Hello, this is John Chevedden. Proposal four, avoid brand damage due to corporate political spending. Shares request that Tyler Technologies provide a report updated annually, disclosing the company's policies and procedures for making contributions to participate in any campaign on behalf of any candidate for public office or influence the general public with respect to an election. Monetary and non-monetary contributions used in the manner described above, including the identity of the recipient as well as the amount paid to each. The report shall be presented to the Board of Directors and posted on the company's website. This proposal does not include lobbying expenditures. Long-term shareholders of Tyler Technologies support transparency and accountability in election spending. The company's reputation, value, and bottom line can be adversely impacted by political spending.
The risk is especially serious when giving to trade associations, super PACs, 527 committees, and social welfare organizations, groups that routinely pass money to candidates and political causes that a company might not otherwise wish to support. A recent poll of retail shareholders by Mason-Dixon Polling & Strategy found that 83% of respondents said that they would have more confidence investing in companies that have adopted reforms that provide for transparency and accountability in political spending. Tyler Technologies scored a dismal 15% out of a possible score of 100% in the authoritative 2025 CPA-Zicklin Index of Corporate Political Disclosure and Accountability. Tyler Technologies had four months to consider improving this 15% score. Yet the Tyler response to Proposal four provides not one step taken that might improve Tyler's dismal 15% out of 100% score.
The Center for Political Accountability is more than willing to advise Tyler Technologies on improving its score at no cost to Tyler Technologies. Without knowing the recipients of our company's political dollars, Tyler Technologies directors, management, and shareholders cannot sufficiently assess whether our company's election-related spending aligns with or conflicts with its policies on climate change and sustainability and other areas of concern. Please vote for this timely governance reform. Avoid brand damage due to corporate political spending, Proposal four.

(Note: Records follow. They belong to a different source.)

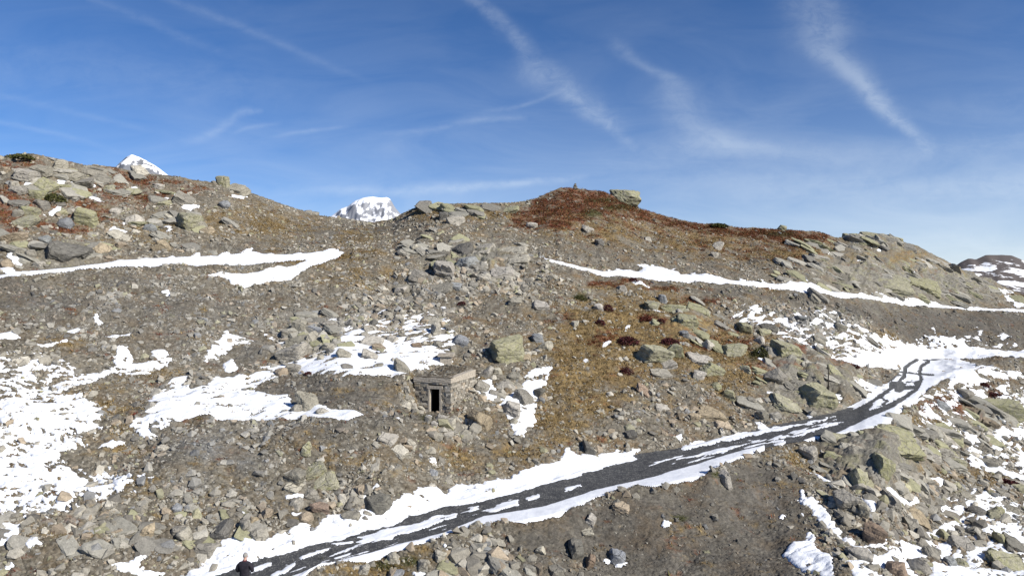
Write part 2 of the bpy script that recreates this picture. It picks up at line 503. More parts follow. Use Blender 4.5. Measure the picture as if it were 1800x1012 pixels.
snow(.7, (1690, 590), (1715, 588), (1740, 600), (1700, 598)); snow(.8, (1752, 588), (1770, 585), (1780, 598), (1758, 600)); snow(.7, (1715, 572), (1725, 575), (1730, 590), (1720, 588))
snow(.6, (1640, 576), (1650, 582), (1640, 590)); snow(.5, (1655, 600), (1800, 604), (1800, 612), (1660, 612))
snow(1, (1675, 655), (1712, 655), (1736, 670), (1720, 679), (1685, 672), (1664, 682)); snow(.95, (1668, 681), (1700, 690), (1750, 702), (1762, 706), (1710, 697), (1690, 696))
snow(.7, (1690, 640), (1800, 650), (1800, 670), (1740, 660)); snow(.8, (1632, 725), (1655, 730), (1665, 742), (1640, 735)); snow(.9, (1618, 710), (1635, 718), (1630, 722))
snow(.9, (1680, 735), (1706, 740), (1700, 748), (1688, 744)); snow(.9, (1733, 764), (1765, 753), (1778, 765), (1762, 778), (1740, 772)); snow(.95, (1772, 752), (1830, 760), (1830, 778), (1790, 770))
snow(1, (1700, 796), (1712, 800), (1735, 812), (1772, 828), (1830, 840), (1830, 858), (1765, 838), (1704, 822)); snow(.95, (1780, 792), (1830, 796), (1830, 818), (1792, 808))
snow(.9, (1638, 786), (1662, 793), (1658, 801), (1645, 797)); snow(.9, (1614, 828), (1640, 840), (1668, 850), (1650, 853), (1628, 843)); snow(.8, (1610, 845), (1632, 848), (1632, 856))
snow(1, (1538, 866), (1560, 857), (1582, 873), (1612, 875), (1616, 886), (1582, 886), (1552, 873)); snow(1, (1500, 872), (1548, 884), (1552, 890), (1530, 908), (1524, 888))
snow(.80, (1692, 886), (1704, 872), (1760, 890), (1778, 908), (1722, 917)); snow(.80, (1640, 926), (1660, 914), (1700, 908), (1762, 930), (1830, 940), (1830, 968), (1790, 956), (1700, 937), (1645, 938))
snow(.85, (1740, 868), (1770, 872), (1785, 885), (1745, 880)); snow(.80, (1560, 962), (1585, 950), (1615, 958), (1660, 976), (1620, 990), (1590, 1000), (1560, 985)); snow(.9, (1500, 955), (1530, 960), (1570, 985), (1550, 990))
snow(.80, (1640, 1000), (1700, 985), (1760, 1000), (1830, 1010), (1830, 1062), (1620, 1062)); snow(.85, (1700, 965), (1740, 955), (1760, 980), (1720, 985)); snow(.8, (1490, 985), (1540, 1000), (1560, 1040), (1500, 1020))
snow(.80, (1405, 866), (1440, 890), (1458, 905), (1472, 925), (1492, 940), (1545, 966), (1540, 978), (1500, 957), (1468, 942), (1440, 916), (1405, 886))
snow(.80, (1372, 976), (1392, 958), (1410, 955), (1418, 930), (1436, 938), (1432, 960), (1462, 980), (1470, 1030), (1430, 1015), (1400, 1000)); snow(.9, (1402, 898), (1412, 900), (1412, 908))
snow(.60, (1640, 880), (1720, 850), (1830, 880), (1830, 1062), (1600, 1062), (1490, 1000), (1500, 930), (1580, 950), (1640, 920), soft=18, warp=1.2)
snow(.55, (1600, 690), (1700, 660), (1830, 680), (1830, 860), (1700, 810), (1620, 760), soft=22, warp=1.2)
# streaks of snow driven up the cut above the tracks
for x_, y_ in ((20, 478), (250, 452), (300, 449), (345, 446), (392, 444), (432, 438), (470, 440), (520, 443), (585, 438), (1075, 472), (1092, 470), (1128, 466), (1150, 464), (1182, 474), (1222, 478), (1262, 484), (1310, 490), (1345, 493), (1395, 496), (1425, 493), (1445, 498), (1490, 511), (1545, 513), (1562, 511), (1600, 522), (1650, 532)):
    SNOW = np.maximum(SNOW, .8 * blob(x_, y_ + 4, 14, 3.0, 26 if x_ > 900 else -12, .8))
# wide field on the left
snow(.83, (-200, 690), (0, 690), (60, 700), (110, 690), (150, 700), (190, 735), (150, 770), (110, 800), (130, 832), (180, 826), (250, 852), (222, 870), (180, 890), (130, 905), (60, 910), (-200, 930), soft=20, warp=1.2)
snow(0.6, (-200, 610), (0, 620), (60, 615), (130, 640), (145, 670), (110, 705), (-200, 700), soft=8, warp=1)
snow(.95, (-100, 580), (0, 583), (24, 578), (38, 596), (10, 600), (-100, 610)); snow(0.74, (120, 678), (130, 655), (175, 650), (200, 640), (204, 612), (226, 612), (235, 632), (262, 632), (270, 612), (292, 618), (306, 630), (290, 652), (240, 660), (195, 655), (150, 680))
snow(.9, (112, 580), (135, 572), (155, 578), (130, 584)); snow(.9, (65, 608), (105, 602), (120, 596), (118, 606), (80, 612)); snow(.9, (182, 592), (205, 584), (232, 580), (225, 588), (195, 595))
snow(.9, (160, 560), (172, 556), (186, 568), (172, 571)); snow(.8, (280, 512), (296, 505), (306, 517), (290, 521)); snow(.95, (354, 526), (368, 518), (374, 520), (362, 527))
snow(.79, (230, 742), (262, 725), (300, 700), (330, 682), (345, 688), (400, 680), (440, 682), (480, 692), (508, 690), (516, 712), (490, 736), (440, 738), (400, 738), (360, 735), (300, 750), (262, 772), (236, 764))
snow(0.7, (255, 705), (270, 690), (300, 668), (330, 662), (325, 690), (292, 715), (262, 712)); snow(.75, (360, 690), (380, 660), (430, 655), (440, 680)); snow(.9, (170, 785), (200, 772), (225, 775), (200, 788))
snow(0.76, (378, 598), (402, 578), (412, 588), (455, 595), (412, 606), (396, 625), (362, 636), (358, 630)); snow(.9, (386, 640), (410, 628), (420, 650), (400, 656)); snow(.75, (322, 620), (350, 620), (330, 632))
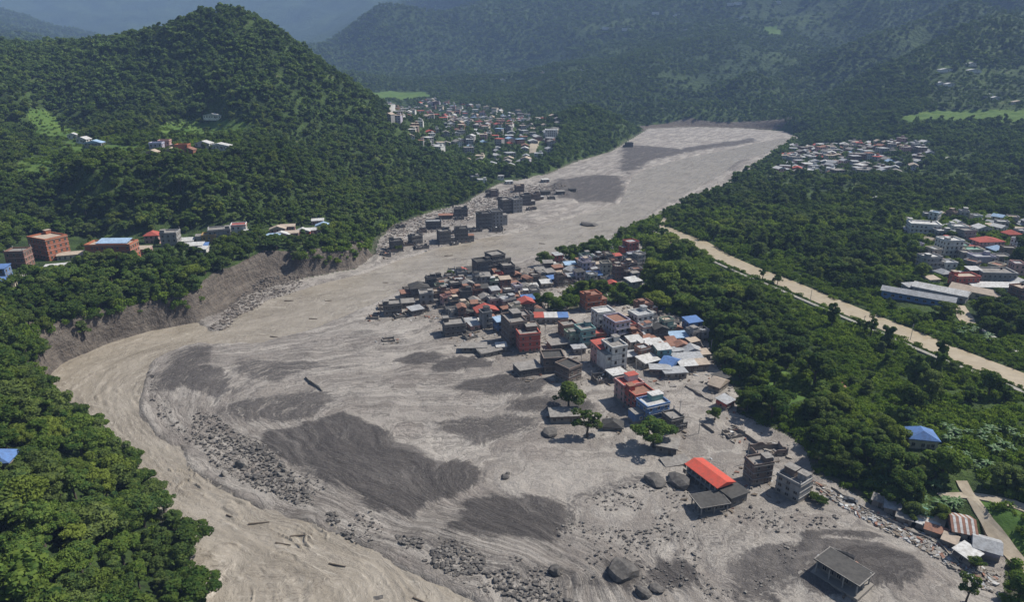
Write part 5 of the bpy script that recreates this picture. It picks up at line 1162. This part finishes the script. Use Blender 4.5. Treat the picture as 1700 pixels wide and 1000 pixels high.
# cars
def car(u, v, rz, col, label):
    p = at(u, v); t = thing('parked_car', label, 'car', p, R(rz), 'cars stranded at the mud edge'); m = plain(col[0], col[1], col[1], rough=.35, spec=.5)
    prof = [(-2.1, .35), (-2.1, .85), (-1.3, .98), (-.75, 1.45), (.75, 1.45), (1.35, .98), (2.1, .9), (2.1, .35)]
    V = [(x, y, z) for y in (-.82, .82) for x, z in prof]; n = len(prof)
    for i in (3, 4, n + 3, n + 4): x, y, z = V[i]; V[i] = (x, y * .8, z)
    Fc = [tuple(range(n))[::-1], tuple(range(n, 2 * n))] + [(i, (i + 1) % n, n + (i + 1) % n, n + i) for i in range(n)]
    link('body', from_py('body', V, Fc, [m]), t)
    for s in (-1, 1):
        link('side_window', from_py('side_window', [(-.95, s * .815, 1.0), (1.05, s * .815, 1.0), (.68, s * .70, 1.38), (-.68, s * .70, 1.38)], [(0, 1, 2, 3) if s < 0 else (3, 2, 1, 0)], [GLASS]), t)
        for x in (-1.3, 1.35):
            bm = bmesh.new(); bmesh.ops.create_cone(bm, cap_ends=True, segments=14, radius1=.34, radius2=.34, depth=.22); me = bpy.data.meshes.new('wheel'); bm.to_mesh(me); bm.free()
            o = link('wheel', me, t, BLACK); o.location = (x, s * .78, .34); o.rotation_euler = (R(90), 0, 0)
    link('windscreen', from_py('windscreen', [(1.30, -.66, 1.03), (1.30, .66, 1.03), (.80, .58, 1.43), (.80, -.58, 1.43)], [(0, 1, 2, 3)], [GLASS]), t); KEEP_OUT.append((p.x, p.y, 3.5))
car(1412, 834, -30, ('dark_car_paint', (.05, .055, .065)), 'dark car stranded in the shade of the trees, left of the sheds')
car(1579, 903, 15, ('black_car_paint', (.02, .02, .022)), 'black car parked below the striped roof house')
car(1592, 908, 10, ('grey_car_paint', (.16, .165, .17)), 'grey car parked beside the black one')
# poles along the canal and by the road
for u, v, h, lab in ((1345,500,9,'slim pole beside the canal, third of the canal from its head'),(1511,566,9,'slim pole standing against the canal water'),(1432,548,8,'slim pole on the near canal bank'),(880,760,0,''),(1180,585,7,'pole at the tree side of the village'),(1030,600,8,'pole beside the white four storey house'),(965,600,8,'pole at the open square of the village'),(1128,690,7,'leaning line pole right of the colourful row'),(1160,720,7,'pole behind the red hall'),(905,560,8,'pole right of the red block'),(1055,625,8,'pole above the pink house of the colourful row'),(1240,770,7,'pole behind the brown brick house'),(1345,810,7,'pole right of the grey plaster house')):
    if not h: continue
    p = at(u, v); t = thing('utility_pole', lab, 'pole', p, R(30)); V, Fc = tube([(0, 0, -1), (0, 0, h)], [.16, .1], 8); link('post', from_py('post', V, Fc, [CONC]), t); part(t, 'crossarm', ubox(TIMBER), 0, 0, h - .9, 1.8, .14, .14)
    for s in (-.7, 0, .7): part(t, 'insulator', ubox(FRAME), s, 0, h - .76, .1, .1, .25)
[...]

Thank you. Many of our shareholders have already voted by submitting a proxy. If any of you have not voted and wish to vote your shares personally, please indicate as much on the Broadridge platform so that we may receive your votes now. Thank you. Voting is now closed. Before we announce the results, I will take questions regarding the company. In addition, Gabe Stagner of Ernst & Young is also available to answer appropriate questions regarding the audit of the company's financial records. If anyone has a question for Mr. Stagner or me, indicate as much on the Broadridge platform. If there are no questions, Abby, will you please report the results of the voting?
All of the ballots have been counted. For Proposal one, each of the eight director nominees received the vote of a majority of the shares actually voted as votes cast at the meeting. Proposal two received the affirmative vote of a majority of shares present in person or represented by proxy at the meeting. Proposal three received the affirmative vote of a majority of shares present in person or represented by proxy at the meeting. Proposal four did not receive the affirmative vote of a majority of shares present in person or represented by proxy at the meeting.
Thanks, Abby. I declare that the directors of the company for the next year are Glen Carter, Margo Carter, Brenda Klein, Cecil Jones, Ronnie Hawkins, Lynn Moore, Daniel Pope, and Andrew Teeb. I note that the board will consider the results of the advisory vote on executive compensation prior to next year's annual meeting of shareholders. I declare that Ernst & Young will serve as Tyler's independent auditors for the 2026 fiscal year. I note that the board will consider the results of the vote on the shareholder proposal regarding political spending before or at next year's annual meeting. Thank you for participating. The meeting is adjourned.
The conference has now concluded. Thank you for attending today's presentation. You may now disconnect.